Short problem: Return the records, each one exactly as written.

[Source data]

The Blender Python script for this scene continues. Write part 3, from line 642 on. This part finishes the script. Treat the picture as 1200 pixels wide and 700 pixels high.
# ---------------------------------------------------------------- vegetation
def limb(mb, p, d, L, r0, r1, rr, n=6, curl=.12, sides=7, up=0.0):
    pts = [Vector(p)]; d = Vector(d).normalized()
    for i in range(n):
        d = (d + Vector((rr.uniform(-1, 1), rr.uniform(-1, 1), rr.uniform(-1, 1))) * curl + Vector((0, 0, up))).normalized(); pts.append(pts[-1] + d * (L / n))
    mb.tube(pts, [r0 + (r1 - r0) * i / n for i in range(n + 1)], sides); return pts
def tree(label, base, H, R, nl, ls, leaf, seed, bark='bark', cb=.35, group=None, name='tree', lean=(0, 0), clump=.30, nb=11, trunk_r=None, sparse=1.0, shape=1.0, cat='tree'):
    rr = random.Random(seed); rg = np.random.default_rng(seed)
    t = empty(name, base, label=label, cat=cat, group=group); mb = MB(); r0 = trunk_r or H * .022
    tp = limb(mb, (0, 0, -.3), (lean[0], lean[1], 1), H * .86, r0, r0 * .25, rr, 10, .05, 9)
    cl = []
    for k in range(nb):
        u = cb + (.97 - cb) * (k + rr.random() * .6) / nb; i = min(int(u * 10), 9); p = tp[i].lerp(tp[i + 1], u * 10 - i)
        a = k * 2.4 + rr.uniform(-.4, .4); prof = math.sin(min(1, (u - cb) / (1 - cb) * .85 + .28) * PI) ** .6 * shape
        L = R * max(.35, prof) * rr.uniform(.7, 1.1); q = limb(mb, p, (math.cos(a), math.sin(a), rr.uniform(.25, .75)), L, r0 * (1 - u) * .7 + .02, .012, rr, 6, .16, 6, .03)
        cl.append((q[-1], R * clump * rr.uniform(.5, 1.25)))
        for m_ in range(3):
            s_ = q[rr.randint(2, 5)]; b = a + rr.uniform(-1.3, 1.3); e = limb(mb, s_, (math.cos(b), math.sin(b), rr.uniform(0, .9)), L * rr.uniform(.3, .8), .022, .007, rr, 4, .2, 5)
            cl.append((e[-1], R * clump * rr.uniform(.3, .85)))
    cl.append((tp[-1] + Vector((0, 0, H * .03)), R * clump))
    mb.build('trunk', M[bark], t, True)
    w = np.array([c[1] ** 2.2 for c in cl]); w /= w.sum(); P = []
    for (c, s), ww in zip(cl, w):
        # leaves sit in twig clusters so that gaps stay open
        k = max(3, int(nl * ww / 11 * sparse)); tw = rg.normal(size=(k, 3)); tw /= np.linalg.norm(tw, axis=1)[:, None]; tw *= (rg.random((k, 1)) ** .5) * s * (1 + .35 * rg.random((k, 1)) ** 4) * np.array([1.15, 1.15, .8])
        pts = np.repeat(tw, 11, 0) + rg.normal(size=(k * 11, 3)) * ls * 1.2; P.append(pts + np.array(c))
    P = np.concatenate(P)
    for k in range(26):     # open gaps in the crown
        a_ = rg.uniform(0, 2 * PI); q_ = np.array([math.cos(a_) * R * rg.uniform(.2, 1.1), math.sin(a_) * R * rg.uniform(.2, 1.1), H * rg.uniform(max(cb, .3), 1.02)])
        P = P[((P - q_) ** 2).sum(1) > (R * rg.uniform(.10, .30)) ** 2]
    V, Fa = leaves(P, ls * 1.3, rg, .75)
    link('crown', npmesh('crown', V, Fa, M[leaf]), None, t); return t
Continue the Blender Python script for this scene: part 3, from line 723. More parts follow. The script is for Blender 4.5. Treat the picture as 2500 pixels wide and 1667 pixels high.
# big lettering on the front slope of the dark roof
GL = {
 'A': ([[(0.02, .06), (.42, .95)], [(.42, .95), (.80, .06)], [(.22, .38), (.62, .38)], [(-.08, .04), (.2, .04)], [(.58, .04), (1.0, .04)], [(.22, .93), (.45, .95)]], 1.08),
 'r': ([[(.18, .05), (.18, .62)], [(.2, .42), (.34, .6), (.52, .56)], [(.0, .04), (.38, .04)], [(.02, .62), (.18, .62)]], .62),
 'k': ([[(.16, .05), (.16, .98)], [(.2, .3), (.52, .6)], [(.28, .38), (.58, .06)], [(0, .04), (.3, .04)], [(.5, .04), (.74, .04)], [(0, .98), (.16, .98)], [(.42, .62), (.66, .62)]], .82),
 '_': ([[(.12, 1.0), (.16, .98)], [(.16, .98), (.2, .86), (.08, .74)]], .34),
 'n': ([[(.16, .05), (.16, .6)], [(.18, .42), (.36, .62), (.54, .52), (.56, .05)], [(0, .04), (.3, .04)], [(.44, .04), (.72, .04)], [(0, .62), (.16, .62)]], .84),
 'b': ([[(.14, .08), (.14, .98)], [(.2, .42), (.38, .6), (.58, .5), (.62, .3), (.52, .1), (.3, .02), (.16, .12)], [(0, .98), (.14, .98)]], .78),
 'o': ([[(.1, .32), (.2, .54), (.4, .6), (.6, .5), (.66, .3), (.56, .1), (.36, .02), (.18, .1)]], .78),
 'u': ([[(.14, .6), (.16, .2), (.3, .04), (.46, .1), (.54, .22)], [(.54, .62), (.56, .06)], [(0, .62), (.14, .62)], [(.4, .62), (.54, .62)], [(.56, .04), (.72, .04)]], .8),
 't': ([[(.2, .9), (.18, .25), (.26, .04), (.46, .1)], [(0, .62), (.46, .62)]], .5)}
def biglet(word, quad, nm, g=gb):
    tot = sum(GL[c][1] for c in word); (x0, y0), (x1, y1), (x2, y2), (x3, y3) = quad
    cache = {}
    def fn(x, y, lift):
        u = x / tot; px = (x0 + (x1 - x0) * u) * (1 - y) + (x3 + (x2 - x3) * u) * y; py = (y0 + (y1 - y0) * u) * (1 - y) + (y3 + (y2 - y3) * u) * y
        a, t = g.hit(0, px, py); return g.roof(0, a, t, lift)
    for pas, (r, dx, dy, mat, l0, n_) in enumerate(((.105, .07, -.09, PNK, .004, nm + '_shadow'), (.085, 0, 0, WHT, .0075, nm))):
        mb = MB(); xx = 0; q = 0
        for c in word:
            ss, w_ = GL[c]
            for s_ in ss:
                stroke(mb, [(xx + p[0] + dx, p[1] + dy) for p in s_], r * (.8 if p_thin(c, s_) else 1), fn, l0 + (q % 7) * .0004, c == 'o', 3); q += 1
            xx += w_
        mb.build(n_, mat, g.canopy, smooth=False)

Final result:
The Blender Python script for this scene continues. Write part 3, from line 642 on. This part finishes the script. Treat the picture as 1200 pixels wide and 700 pixels high.
# ---------------------------------------------------------------- vegetation
def limb(mb, p, d, L, r0, r1, rr, n=6, curl=.12, sides=7, up=0.0):
    pts = [Vector(p)]; d = Vector(d).normalized()
    for i in range(n):
        d = (d + Vector((rr.uniform(-1, 1), rr.uniform(-1, 1), rr.uniform(-1, 1))) * curl + Vector((0, 0, up))).normalized(); pts.append(pts[-1] + d * (L / n))
    mb.tube(pts, [r0 + (r1 - r0) * i / n for i in range(n + 1)], sides); return pts
def tree(label, base, H, R, nl, ls, leaf, seed, bark='bark', cb=.35, group=None, name='tree', lean=(0, 0), clump=.30, nb=11, trunk_r=None, sparse=1.0, shape=1.0, cat='tree'):
    rr = random.Random(seed); rg = np.random.default_rng(seed)
    t = empty(name, base, label=label, cat=cat, group=group); mb = MB(); r0 = trunk_r or H * .022
    tp = limb(mb, (0, 0, -.3), (lean[0], lean[1], 1), H * .86, r0, r0 * .25, rr, 10, .05, 9)
    cl = []
    for k in range(nb):
        u = cb + (.97 - cb) * (k + rr.random() * .6) / nb; i = min(int(u * 10), 9); p = tp[i].lerp(tp[i + 1], u * 10 - i)
        a = k * 2.4 + rr.uniform(-.4, .4); prof = math.sin(min(1, (u - cb) / (1 - cb) * .85 + .28) * PI) ** .6 * shape
        L = R * max(.35, prof) * rr.uniform(.7, 1.1); q = limb(mb, p, (math.cos(a), math.sin(a), rr.uniform(.25, .75)), L, r0 * (1 - u) * .7 + .02, .012, rr, 6, .16, 6, .03)
        cl.append((q[-1], R * clump * rr.uniform(.5, 1.25)))
        for m_ in range(3):
            s_ = q[rr.randint(2, 5)]; b = a + rr.uniform(-1.3, 1.3); e = limb(mb, s_, (math.cos(b), math.sin(b), rr.uniform(0, .9)), L * rr.uniform(.3, .8), .022, .007, rr, 4, .2, 5)
            cl.append((e[-1], R * clump * rr.uniform(.3, .85)))
    cl.append((tp[-1] + Vector((0, 0, H * .03)), R * clump))
    mb.build('trunk', M[bark], t, True)
    w = np.array([c[1] ** 2.2 for c in cl]); w /= w.sum(); P = []
    for (c, s), ww in zip(cl, w):
        # leaves sit in twig clusters so that gaps stay open
        k = max(3, int(nl * ww / 11 * sparse)); tw = rg.normal(size=(k, 3)); tw /= np.linalg.norm(tw, axis=1)[:, None]; tw *= (rg.random((k, 1)) ** .5) * s * (1 + .35 * rg.random((k, 1)) ** 4) * np.array([1.15, 1.15, .8])
        pts = np.repeat(tw, 11, 0) + rg.normal(size=(k * 11, 3)) * ls * 1.2; P.append(pts + np.array(c))
    P = np.concatenate(P)
    for k in range(26):     # open gaps in the crown
        a_ = rg.uniform(0, 2 * PI); q_ = np.array([math.cos(a_) * R * rg.uniform(.2, 1.1), math.sin(a_) * R * rg.uniform(.2, 1.1), H * rg.uniform(max(cb, .3), 1.02)])
        P = P[((P - q_) ** 2).sum(1) > (R * rg.uniform(.10, .30)) ** 2]
    V, Fa = leaves(P, ls * 1.3, rg, .75)
    link('crown', npmesh('crown', V, Fa, M[leaf]), None, t); return t
Continue the Blender Python script for this scene: part 3, from line 723. More parts follow. The script is for Blender 4.5. Treat the picture as 2500 pixels wide and 1667 pixels high.
# big lettering on the front slope of the dark roof
GL = {
 'A': ([[(0.02, .06), (.42, .95)], [(.42, .95), (.80, .06)], [(.22, .38), (.62, .38)], [(-.08, .04), (.2, .04)], [(.58, .04), (1.0, .04)], [(.22, .93), (.45, .95)]], 1.08),
 'r': ([[(.18, .05), (.18, .62)], [(.2, .42), (.34, .6), (.52, .56)], [(.0, .04), (.38, .04)], [(.02, .62), (.18, .62)]], .62),
 'k': ([[(.16, .05), (.16, .98)], [(.2, .3), (.52, .6)], [(.28, .38), (.58, .06)], [(0, .04), (.3, .04)], [(.5, .04), (.74, .04)], [(0, .98), (.16, .98)], [(.42, .62), (.66, .62)]], .82),
 '_': ([[(.12, 1.0), (.16, .98)], [(.16, .98), (.2, .86), (.08, .74)]], .34),
 'n': ([[(.16, .05), (.16, .6)], [(.18, .42), (.36, .62), (.54, .52), (.56, .05)], [(0, .04), (.3, .04)], [(.44, .04), (.72, .04)], [(0, .62), (.16, .62)]], .84),
 'b': ([[(.14, .08), (.14, .98)], [(.2, .42), (.38, .6), (.58, .5), (.62, .3), (.52, .1), (.3, .02), (.16, .12)], [(0, .98), (.14, .98)]], .78),
 'o': ([[(.1, .32), (.2, .54), (.4, .6), (.6, .5), (.66, .3), (.56, .1), (.36, .02), (.18, .1)]], .78),
 'u': ([[(.14, .6), (.16, .2), (.3, .04), (.46, .1), (.54, .22)], [(.54, .62), (.56, .06)], [(0, .62), (.14, .62)], [(.4, .62), (.54, .62)], [(.56, .04), (.72, .04)]], .8),
 't': ([[(.2, .9), (.18, .25), (.26, .04), (.46, .1)], [(0, .62), (.46, .62)]], .5)}
def biglet(word, quad, nm, g=gb):
    tot = sum(GL[c][1] for c in word); (x0, y0), (x1, y1), (x2, y2), (x3, y3) = quad
    cache = {}
    def fn(x, y, lift):
        u = x / tot; px = (x0 + (x1 - x0) * u) * (1 - y) + (x3 + (x2 - x3) * u) * y; py = (y0 + (y1 - y0) * u) * (1 - y) + (y3 + (y2 - y3) * u) * y
        a, t = g.hit(0, px, py); return g.roof(0, a, t, lift)
    for pas, (r, dx, dy, mat, l0, n_) in enumerate(((.105, .07, -.09, PNK, .004, nm + '_shadow'), (.085, 0, 0, WHT, .0075, nm))):
        mb = MB(); xx = 0; q = 0
        for c in word:
            ss, w_ = GL[c]
            for s_ in ss:
                stroke(mb, [(xx + p[0] + dx, p[1] + dy) for p in s_], r * (.8 if p_thin(c, s_) else 1), fn, l0 + (q % 7) * .0004, c == 'o', 3); q += 1
            xx += w_
        mb.build(n_, mat, g.canopy, smooth=False)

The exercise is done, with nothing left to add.